VENEZUELLA BAĞLAMINDA BAZI DEĞERLENDİRMELER

Kendi evini-ailesini uyumlu, barışık ve adalet içre kılan dışarıdan gelecek fitne ve saldırılara karşı da dirençli ve güçlü kılmış olur.

Evini-ailesini bu halde tutamayan ise her tür saldırı ve fitneye açık olur ve darbelenir. Ülkeleri de bu çerçevede değerlendirmek gerekir.

Zalim ve zorbalar, hegemonik Küresel despotlar elbette kendilerine yarayanı yapacaklar ve buna karşı çıkmak eleştirmek gereklidir.

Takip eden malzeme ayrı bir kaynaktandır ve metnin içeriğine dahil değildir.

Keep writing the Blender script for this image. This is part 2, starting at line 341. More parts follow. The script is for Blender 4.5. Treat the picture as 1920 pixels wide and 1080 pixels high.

Karşı çıkılmaz, tavır alınmaz ise zorbaların yaptıkları yapacaklarına yol olur.

Ancak bu zorbaların yapıp ettiklerine mahal veren içeride mevcut olumsuzlukları, örtmek, halı altına süpürmek, geçici bir muhafaza veya erteleme sağlasa da devamında yeni ve daha sofistike ve güçlü müdahalelerin kapısını hep açık tutacaktır.

Asıl olan nedir?

Asıl yapılması gereken nedir?

Sürdürülmesi gereken siyaset ve tutum ne olmalıdır?

Yapılan hataları tespit etmek, hataları düzeltecek yollar bulmak ve düzeltmek gerekmez mi?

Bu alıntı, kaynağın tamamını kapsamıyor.